> [WHAT IS EXPECTED]:
In the records below, begin at the line that has "Keep writing the" and stop after the line that has "obj('hill', mesh_np('hill', np.stack([X,Y,Z],1), F), HILLM)"; quote those lines verbatim and nothing more.
-- START RAW RECORDS --
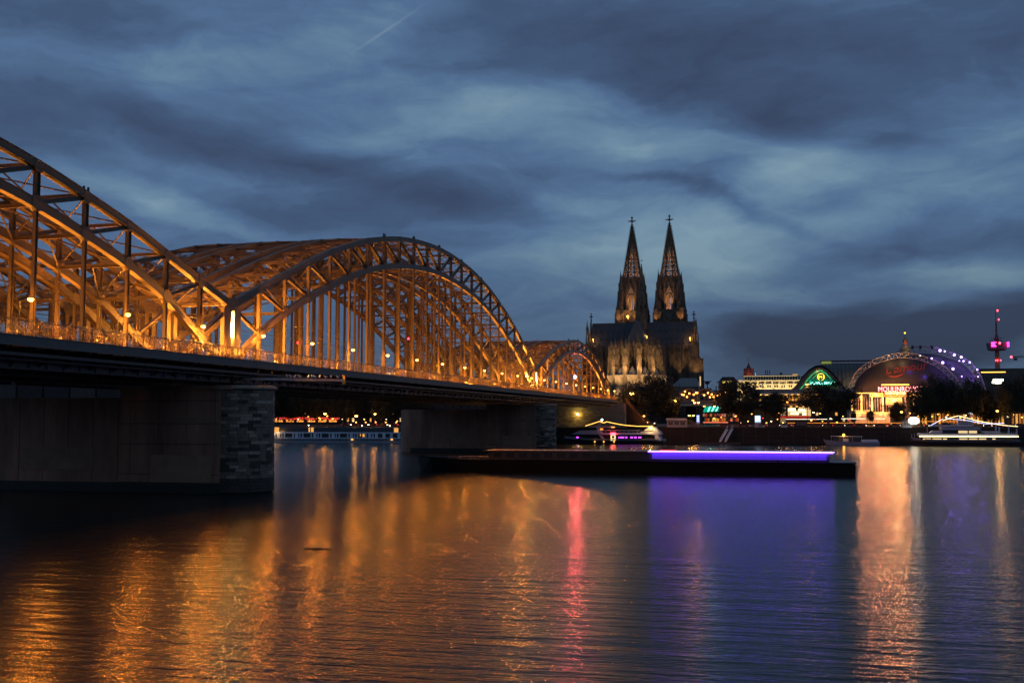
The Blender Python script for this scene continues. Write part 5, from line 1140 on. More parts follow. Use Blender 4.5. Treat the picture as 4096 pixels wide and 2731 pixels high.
q = P(3537, 1487, Y=sy3 - 1.0); text_mesh("L'amour", 5.2, 'script_letters', 'red_script', dome, (q.x + .2, q.y, q.z - 1.0), .05, rot=(math.pi / 2, -.12, 0), sx_=1.0, shear=.35)
mb = MB(); pts = [(3542, 1497, 1498), (3558, 1503, 1506), (3575, 1504, 1509), (3590, 1502, 1508), (3605, 1496, 1501), (3624, 1486, 1487)]
for (xa, ya, yb), (xc, yc_, yd) in zip(pts, pts[1:]): mb.prism([P(xa, ya, Y=q.y), P(xc, yc_, Y=q.y), P(xc, yd, Y=q.y), P(xa, yb, Y=q.y)], (0, .1, 0))
mb.build('smile_stroke', 'red_script', dome)
mb = MB(); pts = [(3625, 1480), (3640, 1475), (3655, 1476), (3666, 1480)]
for p_, r_ in zip(pts, pts[1:]): mb.beam(P(*p_, Y=q.y), P(*r_, Y=q.y), .2, .15)
mb.build('flourish', 'red_script', dome)
lamp('facade_glow', dome, (P(3580, 1500, Y=YD - 14).x, YD - 16, 24), 400, (1, .55, .25), 1)
lamp('facade_glow', dome, (P(3470, 1500, Y=YD - 14).x, YD - 12, 21), 400, (1, .45, .15), 1)
# lamps on the trusses
for i, (x, y, Y_, m_, s_) in enumerate([(3760, 1402, YE - 2, 'violet_lamp', .55), (3779, 1405, YE - 2, 'violet_lamp', .35), (3817, 1420, YE - 2, 'violet_lamp', .5), (3845, 1428, YE - 2, 'violet_lamp', .5), (3854, 1444, YE - 3, 'violet_lamp', .38), (3837, 1443, YE - 3, 'violet_lamp', .25), (3879, 1449, YE - 2, 'violet_lamp', .4),
        (3909, 1478, YE - 2, 'violet_lamp', .35), (3727, 1433, YD - 2, 'violet_lamp', .35), (3771, 1450, YD - 2, 'violet_lamp', .5), (3812, 1475, YD - 2, 'violet_lamp', .5), (3681, 1422, YD - 2, 'violet_lamp', .22), (3847, 1505, YD - 2, 'violet_lamp', .25), (3912, 1506, YE - 2, 'violet_lamp', .25)]):
    q = P(x, y, Y=Y_); MB().lathe((q.x, q.y, q.z - s_), [(s_ * .4, 0), (s_, s_ * .5), (s_, s_ * 1.5), (s_ * .4, s_ * 2)], 8).build('truss_lamp', m_, dome)
    if i in (0, 2, 3, 6, 7, 9, 10, 13): lamp('truss_light', dome, (q.x, q.y - .8, q.z + .4), 600, (.32, .16, 1), .3)
for x, y in ((3640, 1470), (3700, 1492), (3760, 1515)): q = P(x, y - 25, Y=YD - 4); lamp('membrane_light', dome, (q.x, YD - 2.6, q.z - 4), 160, (.14, .08, 1), .3)
for x, y in ((3556, 1424), (3610, 1424)): q = P(x, y - 8, Y=YD); lamp('truss_light', dome, (q.x, YD - 2.5, q.z - 3), 420, (1, .6, .22), .3)
for x in (3650, 3681, 3727): q = P(x, 1386, Y=YE); MB().cbox((q.x, YE, q.z - 1.2), .9, .9, 1.7).build('winch_box', 'black', dome)
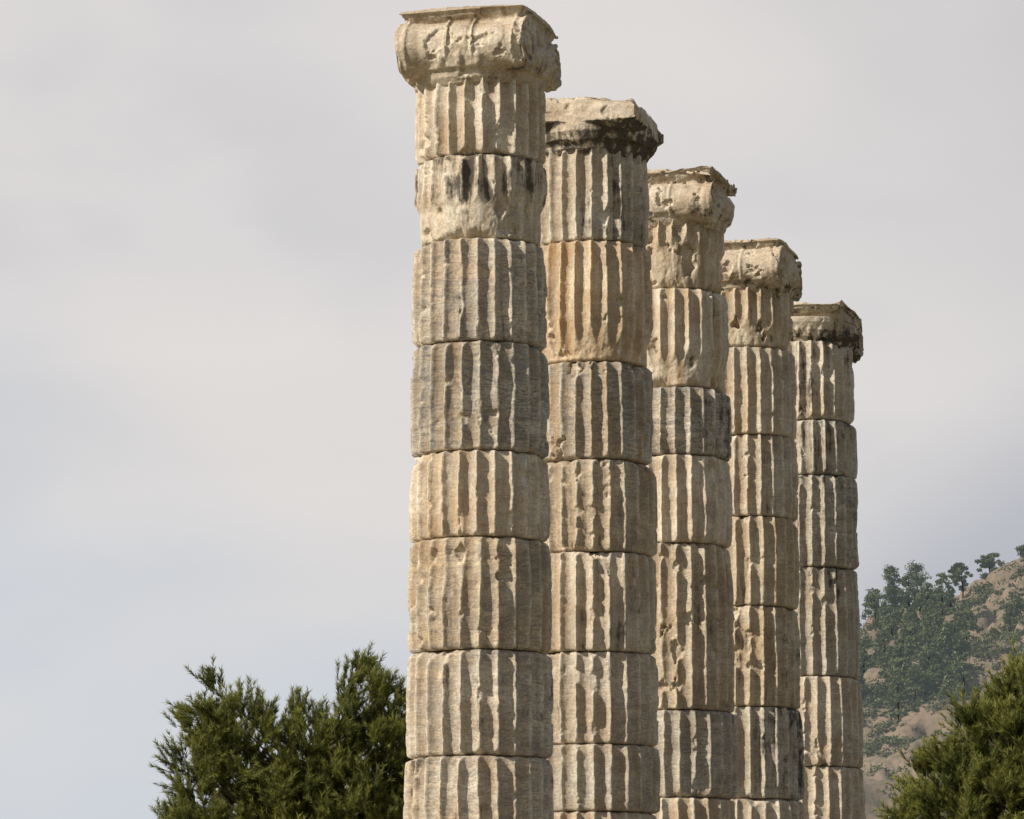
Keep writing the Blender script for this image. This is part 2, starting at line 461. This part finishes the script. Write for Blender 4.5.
# ------------------------------------------------------------------ ground & hill
n = 90
gx = np.sign(np.linspace(-1,1,n))*np.abs(np.linspace(-1,1,n))**3*6000
X, Y = np.meshgrid(gx, gx); X = X.ravel(); Y = Y.ravel()
Z = .05*vnoise(np.stack([X*.15, Y*.15, X*0], 1), 3) - .05
i = np.arange(n-1)[:,None]*n; j = np.arange(n-1)[None,:]
F = np.stack([i+j, i+j+1, i+n+j+1, i+n+j], -1).reshape(-1,4)
obj('ground', mesh_np('ground', np.stack([X,Y,Z],1), F), GROUND)

rx = np.array([-900,-300,-120,-20,20,50,65,82,96,130,200,350,600,1200.])
rz = np.array([  6,   9,  14, 28,45,63,69.5,75.0,81.5,95,118,150,170,120.])
def hill_h(X, Y):
    r_ = np.interp(X, rx, rz)
    f = np.where(Y < 700, np.clip((Y-380)/320, 0, 1)**.95, 1-.5*sst(700, 1300, Y))
    p = np.stack([X, Y, X*0], 1)
    h = r_*f + 4.0*fbm(p/26, 21, 4)*sst(380,480,Y) + 1.5*fbm(p/5, 31, 3)*sst(380,480,Y)
    h += 3.2*sst(.05,.22,fbm(p/15,41,3))*sst(380,480,Y) + 1.6*sst(.0,.12,fbm(p/7,43,3))*sst(380,480,Y)
    return np.where((Y < 385), -1, h)*np.where(np.abs(X) > 1150, 0, 1) - np.where(np.abs(X) > 1150, 2, 0)
def dens(segs): return np.concatenate([np.arange(a, b, s) for a, b, s in segs])
hx = dens([(-1200,-200,50),(-200,30,6),(30,130,.7),(130,260,6),(260,1250,50)])
hy = dens([(370,470,10),(470,730,1.0),(730,900,10),(900,1800,60)])
X, Y = np.meshgrid(hx, hy); sh = X.shape; X = X.ravel(); Y = Y.ravel()
Z = hill_h(X, Y)
N = sh[1]; i = np.arange(sh[0]-1)[:,None]*N; j = np.arange(N-1)[None,:]
F = np.stack([i+j, i+j+1, i+N+j+1, i+N+j], -1).reshape(-1,4)
obj('hill', mesh_np('hill', np.stack([X,Y,Z],1), F), HILLM)

def leaves(C, size, seed, aspect=.6):
    """randomly oriented leaf-clump quads at centres C"""
    r = np.random.default_rng(seed); n = len(C)
    d = r.normal(size=(n,3)); d /= np.linalg.norm(d,axis=1)[:,None]
    s = np.cross(d, r.normal(size=(n,3))); s /= np.linalg.norm(s,axis=1)[:,None]
    sz = (size*r.uniform(.6,1.3,n))[:,None]
    V = np.stack([C-d*sz, C+s*sz*aspect, C+d*sz, C-s*sz*aspect], 1).reshape(-1,3)
    return V, np.arange(n*4).reshape(-1,4)

# scrub
r = np.random.default_rng(5)
M = 9500
sx = np.concatenate([r.uniform(50,115,M), r.uniform(-150,250,900)]); sy = np.concatenate([r.uniform(485,705,M), r.uniform(420,710,900)])
p = np.stack([sx, sy, sx*0],1)
keep = fbm(p/12, 77, 3) + r.uniform(-.12,.12,len(sx)) > -.04
sx, sy = sx[keep], sy[keep]; sz = hill_h(sx, sy)
rad = .5+1.9*r.uniform(0,1,len(sx))**2
K = 44
C = np.repeat(np.stack([sx,sy,sz],1), K, 0); rr = np.repeat(rad, K)
dd = r.normal(size=(len(C),3)); dd /= np.linalg.norm(dd,axis=1)[:,None]; dd[:,2] = np.abs(dd[:,2])*.8
C = C + dd*(rr*r.uniform(.5,1.0,len(C)))[:,None]
V, F = leaves(C, .26, 6)
shade = np.repeat(np.repeat(r.uniform(0,1,len(sx)), K), 4)
obj('hill_scrub', mesh_np('hill_scrub', V, F, False, dict(shade=shade)), SHRUB)

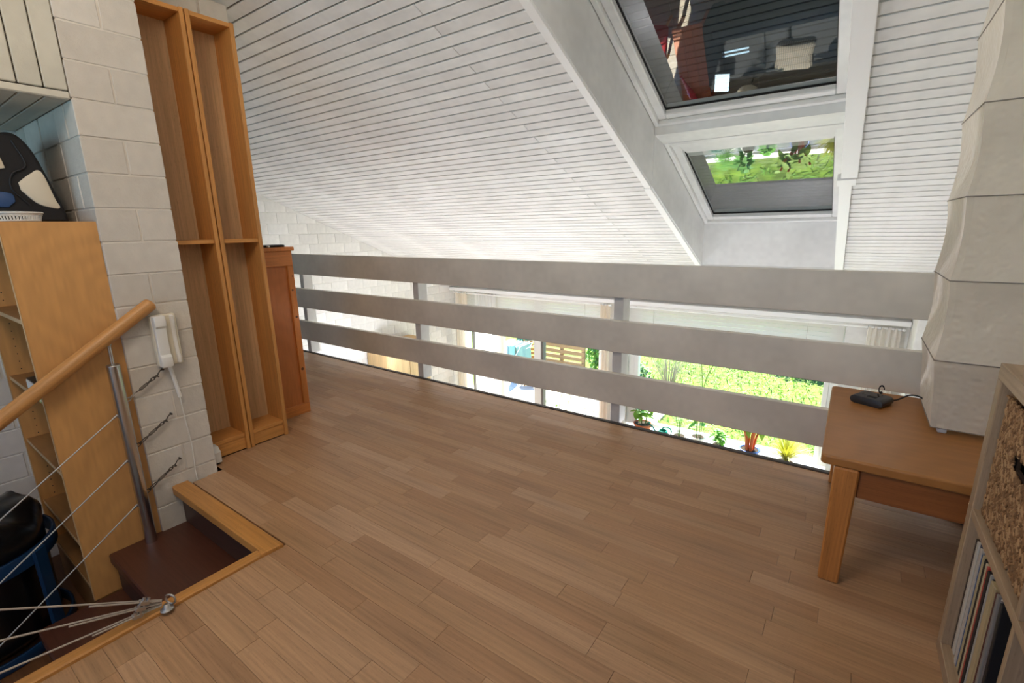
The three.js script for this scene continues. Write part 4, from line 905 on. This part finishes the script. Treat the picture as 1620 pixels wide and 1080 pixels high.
// ================================================================ LOWER ROOM FURNITURE (seen mirrored in the roof window and between the boards)
{
  const navy = std({ color: '#23262b', roughness: 0.85, map: blotchTex }), red = std({ color: '#b01f2c', roughness: 0.7 });
  const t = thing('sofa', 'dark fabric sofa in the lower room below the roof windows', 'sofa', [-0.95, LF, -4.95]);
  mesh('base', bb(-0.85, 0.85, 0.08, 0.26, -0.42, 0.42, 0.02), navy, t);
  for (const s of [-1, 1]) mesh('armrest', mv(new RoundedBoxGeometry(0.18, 0.58, 0.86, 3, 0.05), s * 0.86, 0.30, 0), navy, t);
  mesh('backrest', mv(new RoundedBoxGeometry(1.6, 0.5, 0.2, 3, 0.06), 0, 0.52, 0.36), navy, t);
  for (const x of [-0.385, 0.385]) mesh('seat_cushion', mv(new RoundedBoxGeometry(0.76, 0.18, 0.66, 3, 0.05), x, 0.35, -0.08), navy, t);
  for (const x of [-0.8, 0.8]) for (const z of [-0.36, 0.36]) mesh('leg', rod([x, 0, z], [x, 0.09, z], 0.025, 10), M.black, t);
  const c = thing('knit_cushion', 'grey knitted cushion on the dark sofa', 'cushion', [-0.9, LF + 0.445, -5.18], 0.1);
  const kb = tex(256, 256, (u, v) => { const s = Math.abs(Math.sin(u * 3.1416 * 18)), w = Math.abs(Math.sin((v * 18 + s * 0.4) * 3.1416)); return 0.25 + 0.5 * s * w + 0.2 * s; }, false);
  mesh('cover', (() => { const g = new THREE.SphereGeometry(1, 40, 24); const p = g.attributes.position; for (let i = 0; i < p.count; i++) { const x = p.getX(i), y = p.getY(i), z = p.getZ(i), q = (a) => Math.sign(a) * Math.pow(Math.abs(a), 0.45); const X = q(x), Z = q(z), pin = 1 - 0.16 * (1 - X * X) * Z * Z - 0.0 * X; p.setXYZ(i, X * 0.23 * (1 - 0.14 * (1 - Math.abs(Z))), y * 0.075, Z * 0.2 * pin); g.attributes.uv.setXY(i, X * 0.5, Z * 0.5); } g.computeVertexNormals(); return g; })(), std({ color: '#a39a8e', roughness: 0.95, map: kb, bumpMap: kb, bumpScale: 0.006 }), c);
  const b = thing('striped_throw', 'dark throw with two pale blue stripes over the sofa seat', 'throw', [-1.5, LF + 0.445, -4.98]);
  mesh('cloth', bb(-0.24, 0.28, 0, 0.018, -0.3, 0.25, 0.006), navy, b);
  for (const z of [-0.03, 0.02]) mesh('stripe', bb(-0.24, 0.1, 0.018, 0.021, z - 0.012, z + 0.012, 0.001), std({ color: '#9fc0dd', roughness: 0.8 }), b);
  const k = thing('book', 'light blue picture book lying on the sofa arm', 'book', [-1.72, LF + 0.592, -5.28], 0.15);
  mesh('cover', merge([bb(-0.09, 0.09, 0.016, 0.018, -0.12, 0.12, 0.0005), bb(-0.09, 0.09, 0, 0.002, -0.12, 0.12, 0.0005), bb(-0.09, -0.087, 0.002, 0.016, -0.12, 0.12, 0.0005)]), std({ color: '#7fb2dc', roughness: 0.3 }), k); mesh('pages', bb(-0.087, 0.087, 0.002, 0.016, -0.118, 0.118, 0.0005), M.plastic, k);
  const l = thing('table_lamp', 'small lamp with a white domed shade next to the sofa', 'lamp', [-1.42, LF, -5.52]);
  mesh('lamp_shade', lathe([[0.02, 0.72], [0.10, 0.69], [0.15, 0.60], [0.148, 0.60], [0.098, 0.685], [0.02, 0.712]], 28), M.cream, l); mesh('pole', rod([0, 0.01, 0], [0, 0.70, 0], 0.012, 10), M.brushed, l); mesh('base', lathe([[0, 0], [0.12, 0], [0.12, 0.015], [0.02, 0.03], [0, 0.03]], 28), M.brushed, l);
  const a = thing('lounge_chair', 'red upholstered lounge chair beside the orange wooden bench', 'chair', [-2.75, LF, -4.75], 0.25);
  mesh('seat', mv(new RoundedBoxGeometry(0.62, 0.16, 0.62, 3, 0.05), 0, 0.36, 0), red, a); mesh('backrest', mv(new RoundedBoxGeometry(0.62, 0.62, 0.14, 3, 0.05), 0, 0.66, 0.33, 0.25, 0, 0), red, a);
  for (const x of [-0.26, 0.26]) for (const z of [-0.26, 0.26]) mesh('leg', rod([x, 0, z], [x, 0.3, z], 0.02, 10), M.beech, a);
  const n = thing('wooden_bench', 'orange wooden bench between the red chair and the sofa', 'bench', [-2.12, LF, -5.1]);
  const bw = wood('#c4632a', { roughness: 0.35 }); for (const x of [-0.13, 0, 0.13]) mesh('plank', bb(x - 0.063, x + 0.063, 0.40, 0.43, -0.62, 0.55, 0.003, 'z'), bw, n);
  for (const x of [-0.16, 0.16]) for (const z of [-0.55, 0.48]) mesh('leg', bb(x - 0.02, x + 0.02, 0, 0.40, z - 0.02, z + 0.02, 0.003, 'y'), bw, n);
  const v = thing('red_vase', 'slender red glass vase lying on the wooden bench', 'vase', [-2.18, LF + 0.475, -5.42]);
  const vg = lathe([[0.02, -0.2], [0.042, -0.18], [0.045, 0], [0.02, 0.12], [0.014, 0.26], [0.018, 0.28], [0.012, 0.26], [0.016, 0.12], [0.038, 0], [0.036, -0.17], [0, -0.18]], 24); vg.rotateX(Math.PI / 2); vg.rotateY(-0.35);
  mesh('vase_body', vg, phys({ color: '#d0142c', roughness: 0.08, clearcoat: 1 }), v);
  const s = thing('sideboard', 'light wooden sideboard standing against the lower gable wall', 'sideboard', [-5.30, LF, -4.55]);
  mesh('carcass', bb(-0.22, 0.2, 0.06, 2.02, -0.40, 0.40, 0.004, 'y'), wood('#e0c08c'), s); mesh('top_board', bb(-0.225, 0.22, 2.02, 2.05, -0.42, 0.42, 0.004, 'z'), wood('#d7b27a'), s); mesh('plinth', bb(-0.2, 0.18, 0, 0.06, -0.38, 0.38, 0.002, 'z'), wood('#c9a46e'), s);
  for (const z of [-0.2, 0.2]) { const d = mesh('door', bb(0.2, 0.218, 0.08, 2.0, z - 0.195, z + 0.195, 0.003, 'y'), wood('#e4c795'), s); mesh('handle', rod([0.232, 1.0, z + (z < 0 ? 0.15 : -0.15)], [0.232, 1.15, z + (z < 0 ? 0.15 : -0.15)], 0.005, 8), M.brushed, d); }
}
// ================================================================ LAMPS OF THE ROOM
{
  const warm = new THREE.Color('#ffe8d0'), pale = new THREE.Color('#f6f7ff');
  const glow = (k) => std({ color: '#fff4e6', emissive: warm, emissiveIntensity: k, roughness: 0.6 });
  const torch = (label, x, z, I) => {
    const t = thing('uplighter', label, 'floor lamp', [x, LF, z], 0, 'uplighters in the lower room');
    mesh('base', lathe([[0, 0], [0.15, 0], [0.15, 0.015], [0.03, 0.03], [0, 0.03]], 32), M.brushed, t);
    mesh('pole', rod([0, 0.02, 0], [0, 1.62, 0], 0.012, 12), M.brushed, t);
    mesh('lamp_bowl', lathe([[0.015, 1.60], [0.10, 1.63], [0.19, 1.72], [0.20, 1.725], [0.19, 1.73], [0.095, 1.645], [0.0, 1.62]], 36), M.brushed, t);
    mesh('lamp_bulb', mv(new THREE.CylinderGeometry(0.10, 0.09, 0.02, 28), 0, 1.67, 0), glow(2), t);
    const l = new THREE.PointLight(pale, I); l.position.set(0, 1.74, 0); l.castShadow = true; l.shadow.radius = 6; t.add(l);
  };
  torch('brushed steel uplighter standing below the far bookcase end of the railing', -4.55, -3.75, LAMP_LOW);
  torch('brushed steel uplighter standing below the middle of the railing', -2.75, -3.75, LAMP_LOW);
  torch('brushed steel uplighter standing below the table end of the railing', -0.55, -3.75, LAMP_LOW);
  const g = thing('globe_lamp', 'white glass globe lamp hanging under the ridge above the camera', 'lamp', [-1.0, 2.20, 0.12]);
  mesh('canopy', lathe([[0, 0.60], [0.05, 0.60], [0.05, 0.575], [0.0, 0.565]], 24), M.brushed, g);
  mesh('cord', rod([0, 0.14, 0], [0, 0.57, 0], 0.004, 8), M.plastic, g);
  mesh('lamp_globe', new THREE.SphereGeometry(0.15, 32, 20), glow(2), g);
  const l = new THREE.PointLight(warm, LAMP_TOP); l.position.set(0, 0, 0); l.castShadow = true; l.shadow.radius = 15; g.add(l);
}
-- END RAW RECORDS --
> [THE RESULT]:
Keep writing the Blender script for this image. This is part 2, starting at line 461. This part finishes the script. Write for Blender 4.5.
# ------------------------------------------------------------------ ground & hill
n = 90
gx = np.sign(np.linspace(-1,1,n))*np.abs(np.linspace(-1,1,n))**3*6000
X, Y = np.meshgrid(gx, gx); X = X.ravel(); Y = Y.ravel()
Z = .05*vnoise(np.stack([X*.15, Y*.15, X*0], 1), 3) - .05
i = np.arange(n-1)[:,None]*n; j = np.arange(n-1)[None,:]
F = np.stack([i+j, i+j+1, i+n+j+1, i+n+j], -1).reshape(-1,4)
obj('ground', mesh_np('ground', np.stack([X,Y,Z],1), F), GROUND)

rx = np.array([-900,-300,-120,-20,20,50,65,82,96,130,200,350,600,1200.])
rz = np.array([  6,   9,  14, 28,45,63,69.5,75.0,81.5,95,118,150,170,120.])
def hill_h(X, Y):
    r_ = np.interp(X, rx, rz)
    f = np.where(Y < 700, np.clip((Y-380)/320, 0, 1)**.95, 1-.5*sst(700, 1300, Y))
    p = np.stack([X, Y, X*0], 1)
    h = r_*f + 4.0*fbm(p/26, 21, 4)*sst(380,480,Y) + 1.5*fbm(p/5, 31, 3)*sst(380,480,Y)
    h += 3.2*sst(.05,.22,fbm(p/15,41,3))*sst(380,480,Y) + 1.6*sst(.0,.12,fbm(p/7,43,3))*sst(380,480,Y)
    return np.where((Y < 385), -1, h)*np.where(np.abs(X) > 1150, 0, 1) - np.where(np.abs(X) > 1150, 2, 0)
def dens(segs): return np.concatenate([np.arange(a, b, s) for a, b, s in segs])
hx = dens([(-1200,-200,50),(-200,30,6),(30,130,.7),(130,260,6),(260,1250,50)])
hy = dens([(370,470,10),(470,730,1.0),(730,900,10),(900,1800,60)])
X, Y = np.meshgrid(hx, hy); sh = X.shape; X = X.ravel(); Y = Y.ravel()
Z = hill_h(X, Y)
N = sh[1]; i = np.arange(sh[0]-1)[:,None]*N; j = np.arange(N-1)[None,:]
F = np.stack([i+j, i+j+1, i+N+j+1, i+N+j], -1).reshape(-1,4)
obj('hill', mesh_np('hill', np.stack([X,Y,Z],1), F), HILLM)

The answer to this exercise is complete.